Introductory point‑set and algebraic topology; topological spaces, metric spaces, continuous mappings, connectedness, compactness and separation properties; the fundamental group; simplicial homology. The department.

Prerequisite: Mathematics 321 or 361.

Alternate years: not offered in 2007/08.

341b. Mathematical Statistics (1)

The rigorous development of topics in mathematical statistics: probability and distributions; multivariate distributions; special distributions; distributions of functions of several variables; limiting distributions; introduction to statistical inference. Additional topics drawn from sufficient statistics, estimation theory, statistical testing, and inferences about normal models. The department

Prerequisite: Mathematics 222 and 241.

Alternate years: offered in 2007/08.

[351a. Mathematical Logic] (1)

An introduction to mathematical logic. Topics are drawn from computability theory, model theory, and set theory. Mathematical and philosophical implications also are discussed. The department.
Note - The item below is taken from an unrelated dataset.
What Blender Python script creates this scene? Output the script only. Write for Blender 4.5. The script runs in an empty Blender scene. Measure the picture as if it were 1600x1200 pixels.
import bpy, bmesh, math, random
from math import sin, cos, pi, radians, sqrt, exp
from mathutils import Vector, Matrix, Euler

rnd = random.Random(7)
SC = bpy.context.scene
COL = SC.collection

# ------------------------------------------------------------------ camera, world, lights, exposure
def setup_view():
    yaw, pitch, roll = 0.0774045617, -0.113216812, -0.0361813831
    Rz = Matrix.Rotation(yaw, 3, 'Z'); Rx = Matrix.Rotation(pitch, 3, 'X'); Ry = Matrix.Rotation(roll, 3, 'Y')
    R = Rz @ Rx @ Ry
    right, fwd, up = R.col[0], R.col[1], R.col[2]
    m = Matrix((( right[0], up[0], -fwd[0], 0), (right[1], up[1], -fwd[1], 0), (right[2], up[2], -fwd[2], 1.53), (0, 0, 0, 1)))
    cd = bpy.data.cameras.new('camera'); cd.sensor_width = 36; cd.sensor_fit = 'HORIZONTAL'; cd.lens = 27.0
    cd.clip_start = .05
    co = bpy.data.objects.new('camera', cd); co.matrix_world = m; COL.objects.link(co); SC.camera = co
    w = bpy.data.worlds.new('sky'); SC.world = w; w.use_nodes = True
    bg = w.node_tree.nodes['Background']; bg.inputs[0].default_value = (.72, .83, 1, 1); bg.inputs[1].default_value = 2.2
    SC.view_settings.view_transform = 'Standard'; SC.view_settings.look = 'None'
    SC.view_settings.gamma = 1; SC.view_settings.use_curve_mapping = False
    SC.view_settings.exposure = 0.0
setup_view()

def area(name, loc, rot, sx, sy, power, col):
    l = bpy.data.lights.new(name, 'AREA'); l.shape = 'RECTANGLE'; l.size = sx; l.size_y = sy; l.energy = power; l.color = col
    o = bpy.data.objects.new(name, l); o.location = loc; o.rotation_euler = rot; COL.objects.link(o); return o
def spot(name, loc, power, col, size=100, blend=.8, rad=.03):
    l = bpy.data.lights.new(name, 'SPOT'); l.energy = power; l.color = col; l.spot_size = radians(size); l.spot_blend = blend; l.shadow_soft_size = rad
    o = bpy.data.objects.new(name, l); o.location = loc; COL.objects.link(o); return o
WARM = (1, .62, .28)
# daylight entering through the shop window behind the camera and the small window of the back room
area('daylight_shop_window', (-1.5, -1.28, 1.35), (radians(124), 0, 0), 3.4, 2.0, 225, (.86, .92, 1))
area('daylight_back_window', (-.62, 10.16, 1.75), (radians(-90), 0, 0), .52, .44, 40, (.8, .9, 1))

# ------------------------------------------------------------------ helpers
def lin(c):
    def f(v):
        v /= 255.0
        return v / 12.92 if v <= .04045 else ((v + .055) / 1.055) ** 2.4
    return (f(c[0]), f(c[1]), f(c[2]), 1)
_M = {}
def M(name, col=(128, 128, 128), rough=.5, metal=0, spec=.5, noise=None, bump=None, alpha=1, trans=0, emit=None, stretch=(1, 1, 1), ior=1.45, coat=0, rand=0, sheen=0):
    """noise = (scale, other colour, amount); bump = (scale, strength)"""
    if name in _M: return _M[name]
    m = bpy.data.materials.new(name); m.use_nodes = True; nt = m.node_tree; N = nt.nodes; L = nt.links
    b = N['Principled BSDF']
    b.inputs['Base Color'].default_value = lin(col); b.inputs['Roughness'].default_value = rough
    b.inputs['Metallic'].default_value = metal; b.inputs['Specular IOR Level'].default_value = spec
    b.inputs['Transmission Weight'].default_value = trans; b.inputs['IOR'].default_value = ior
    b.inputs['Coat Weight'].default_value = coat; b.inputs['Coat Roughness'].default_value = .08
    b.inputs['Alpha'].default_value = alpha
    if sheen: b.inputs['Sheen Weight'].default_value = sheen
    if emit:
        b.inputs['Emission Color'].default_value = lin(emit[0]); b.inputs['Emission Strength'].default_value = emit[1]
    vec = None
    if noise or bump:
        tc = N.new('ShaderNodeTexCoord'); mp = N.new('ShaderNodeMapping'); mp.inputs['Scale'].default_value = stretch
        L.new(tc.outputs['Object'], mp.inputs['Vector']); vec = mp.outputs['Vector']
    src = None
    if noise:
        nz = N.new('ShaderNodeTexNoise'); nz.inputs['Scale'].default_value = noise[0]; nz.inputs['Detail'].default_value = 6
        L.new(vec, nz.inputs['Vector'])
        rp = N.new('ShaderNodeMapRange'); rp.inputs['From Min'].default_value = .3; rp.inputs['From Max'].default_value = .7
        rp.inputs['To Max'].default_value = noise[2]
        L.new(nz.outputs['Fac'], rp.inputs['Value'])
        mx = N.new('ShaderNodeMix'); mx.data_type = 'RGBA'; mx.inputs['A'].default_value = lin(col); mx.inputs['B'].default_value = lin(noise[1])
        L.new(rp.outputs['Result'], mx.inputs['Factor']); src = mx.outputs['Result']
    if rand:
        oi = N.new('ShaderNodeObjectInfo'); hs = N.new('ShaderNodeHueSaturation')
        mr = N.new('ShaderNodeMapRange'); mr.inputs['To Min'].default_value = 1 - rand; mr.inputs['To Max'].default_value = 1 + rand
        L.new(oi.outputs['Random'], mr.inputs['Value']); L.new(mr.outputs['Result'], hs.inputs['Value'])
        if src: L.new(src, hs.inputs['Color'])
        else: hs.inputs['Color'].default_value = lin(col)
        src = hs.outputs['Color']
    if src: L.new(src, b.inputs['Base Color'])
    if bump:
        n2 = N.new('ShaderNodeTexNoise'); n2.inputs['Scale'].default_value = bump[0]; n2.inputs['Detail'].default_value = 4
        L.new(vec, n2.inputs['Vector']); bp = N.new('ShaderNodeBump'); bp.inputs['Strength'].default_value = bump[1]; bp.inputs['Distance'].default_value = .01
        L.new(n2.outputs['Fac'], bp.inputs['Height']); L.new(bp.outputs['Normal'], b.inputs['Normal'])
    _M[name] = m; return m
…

Prerequisite: Mathematics 321 or 361.

Alternate years: not offered in 2007/08.

361b. Modern Algebra (1)

The theory of groups and an introduction to ring theory. Topics in group theory include: isomorphism theorems, generators and relations, group actions, Sylow theorems, fundamental theorem of finite abelian groups. The department.

364a or b. Advanced Linear Algebra (1)

Further study in the theory of vector spaces and linear maps. Topics may include: scalar products and dual space; symmetric, hermitian and unitary operators; eigenvectors and eigenvalues; spectral theorems; canonical forms. The department.

[367a. Advanced Topics in Modern Algebra] (1)

Continuation of Mathematics 361. Rings and fields, with a particular emphasis on Galois theory. The department.

Prerequisite: Mathematics 361.

Alternate years: not offered in 2007/08.

[380a or b. Topics in Advanced Mathematics] (1)

Advanced study in an area of mathematics. The department.

Alternate years: not offered in 2007/08.

399 Senior Independent Work ( 1/2 or 1)

Election requires the approval of a departmental adviser and of the instructor who supervises the work.